Avec notre réforme, les prélèvements sont déjà répartis sur 12 mois. Donc sur ce point, la mensualisation contemporaine ne présente aucun avantage par rapport à la retenue à la source. Mais elle présente, en revanche, plusieurs inconvénients. En effet, l’administration fiscale ne peut connaître, en temps réel, l’évolution des revenus du salarié. Cette évolution est uniquement connue par celui qui verse le salaire. Elle ne pourrait l’être par l’administration fiscale qu’avec un décalage de plusieurs mois : c’est donc un système beaucoup moins réactif.

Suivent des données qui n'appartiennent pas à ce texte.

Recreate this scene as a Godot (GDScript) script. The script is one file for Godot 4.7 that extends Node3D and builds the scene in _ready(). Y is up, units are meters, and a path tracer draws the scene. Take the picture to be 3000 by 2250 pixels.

Concernant la remise en cause du dispositif par la droite si elle revenait aux affaires, elle irait à l’encontre du souhait des Français qui, dans leur grande majorité, y sont favorables comme vous le rappeliez. De plus, nous mettons tout en œuvre pour que cette réforme fonctionne : nous organisons notre administration en fonction du prélèvement à la source. Alors un gouvernement d’alternance qui déciderait, au milieu de l’année, d’interrompre ce dispositif attendu par des millions de Français se heurterait, à mon sens, à de nombreuses difficultés.